Race relations similarities
There should be no doubt that National under Key and English is much more liberal and centrist on Maori issues. The party is now continuing the process begun by Bill English in the early-2000s of modernizing and making the party seem ‘less white’. Young and Thomas provide further proof of this shift in National’s race relations policy and public face:
On race relations policies more than anything else, his party has changed. As evidence that those changes are deeper than superficial, consider the rehabilitation of Hekia Parata, the 2002 National Party Wellington Central candidate... After Don Brash's race relations speech at Orewa in 2004, though, Parata said she was "ashamed" to belong to the National Party, and that the policy was "the antithesis of everything I've worked for professionally and personally." She was nowhere to be seen in the 2005 elections but is once again contributing to the National Party and is talked about as a possible strong candidate for 2008.
Although initially critical of Treaty politics, since 1990 National has actually adopted the liberal Treaty model of race relations in this country. A political consensus developed in mainstream politics when they adopted Labour's Treaty and biculturalism politics and spent nine years in government as enthusiastic advocates of Treaty settlements and race-based politics. In fact National probably wrote more Treaty of Waitangi references into law than Labour ever did.

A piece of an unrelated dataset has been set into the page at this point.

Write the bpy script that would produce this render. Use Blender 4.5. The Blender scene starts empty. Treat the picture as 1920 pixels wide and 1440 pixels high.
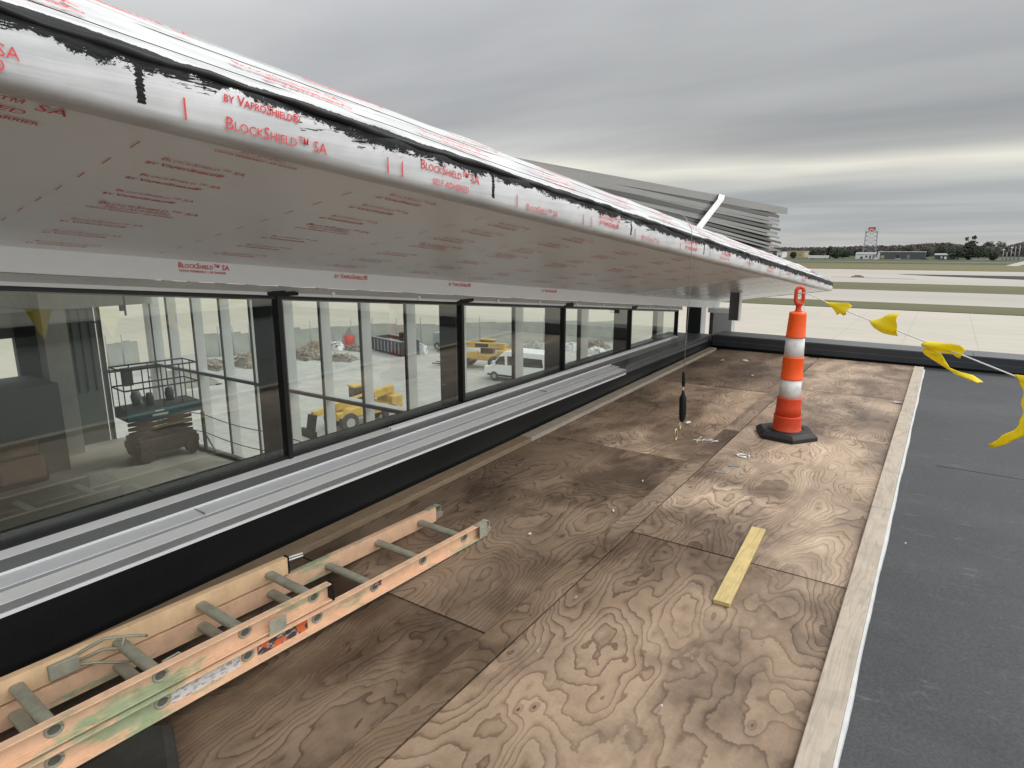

See: Twenty years of biculturalism
None of this is an argument to say that the Maori Party will in fact do a deal with National, but merely that such a scenario is much more possible than many on the left acknowledge. After the 2008 general election it will probably make most sense if the Maori Party sit rather independently on the cross benches. Such a position will very correctly convey exactly where the party stands on the political spectrum – right in the middle, with enough pragmatism to ensure that absolutely anything is possible.